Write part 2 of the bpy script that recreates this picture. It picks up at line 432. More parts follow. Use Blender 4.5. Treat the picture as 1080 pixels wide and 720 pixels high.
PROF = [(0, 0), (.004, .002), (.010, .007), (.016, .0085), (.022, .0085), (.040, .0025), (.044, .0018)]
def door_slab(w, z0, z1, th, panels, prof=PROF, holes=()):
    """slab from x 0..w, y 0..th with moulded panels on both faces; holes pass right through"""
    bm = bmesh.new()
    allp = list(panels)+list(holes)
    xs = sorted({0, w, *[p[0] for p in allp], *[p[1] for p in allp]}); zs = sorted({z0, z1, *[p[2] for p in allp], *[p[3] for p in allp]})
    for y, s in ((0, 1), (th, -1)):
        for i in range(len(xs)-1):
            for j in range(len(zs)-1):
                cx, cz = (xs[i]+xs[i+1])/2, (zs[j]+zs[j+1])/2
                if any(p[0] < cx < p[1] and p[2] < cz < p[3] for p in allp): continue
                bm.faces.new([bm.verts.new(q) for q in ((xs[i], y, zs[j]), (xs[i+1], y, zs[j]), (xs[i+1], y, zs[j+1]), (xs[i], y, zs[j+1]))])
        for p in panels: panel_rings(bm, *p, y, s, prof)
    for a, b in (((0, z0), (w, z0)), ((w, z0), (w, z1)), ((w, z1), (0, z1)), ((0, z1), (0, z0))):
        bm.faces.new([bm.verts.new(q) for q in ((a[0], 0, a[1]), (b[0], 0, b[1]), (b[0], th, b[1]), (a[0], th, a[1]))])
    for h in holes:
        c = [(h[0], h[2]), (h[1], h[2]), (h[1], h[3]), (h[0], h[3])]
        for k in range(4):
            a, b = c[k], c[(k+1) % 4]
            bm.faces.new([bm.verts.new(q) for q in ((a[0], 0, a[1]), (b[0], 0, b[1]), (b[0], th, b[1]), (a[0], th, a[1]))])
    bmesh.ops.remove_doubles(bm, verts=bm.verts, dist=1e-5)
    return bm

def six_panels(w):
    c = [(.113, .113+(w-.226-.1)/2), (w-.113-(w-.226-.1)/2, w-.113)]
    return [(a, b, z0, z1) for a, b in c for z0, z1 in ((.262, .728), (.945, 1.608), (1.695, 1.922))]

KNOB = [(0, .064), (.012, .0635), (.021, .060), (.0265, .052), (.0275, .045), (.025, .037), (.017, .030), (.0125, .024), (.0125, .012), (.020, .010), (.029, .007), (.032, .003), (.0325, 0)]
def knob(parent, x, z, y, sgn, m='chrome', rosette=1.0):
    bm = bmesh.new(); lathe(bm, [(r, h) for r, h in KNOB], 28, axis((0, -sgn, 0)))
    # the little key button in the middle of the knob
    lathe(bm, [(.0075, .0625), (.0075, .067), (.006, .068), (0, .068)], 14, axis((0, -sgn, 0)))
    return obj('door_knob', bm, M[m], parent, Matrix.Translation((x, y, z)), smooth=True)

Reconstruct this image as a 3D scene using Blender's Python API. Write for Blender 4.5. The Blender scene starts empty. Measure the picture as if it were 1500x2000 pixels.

◆ ◆ ◆ ◆ ◆ ◆ ◆

Across the data, tally the lines containing "this" and give back the number alone.

2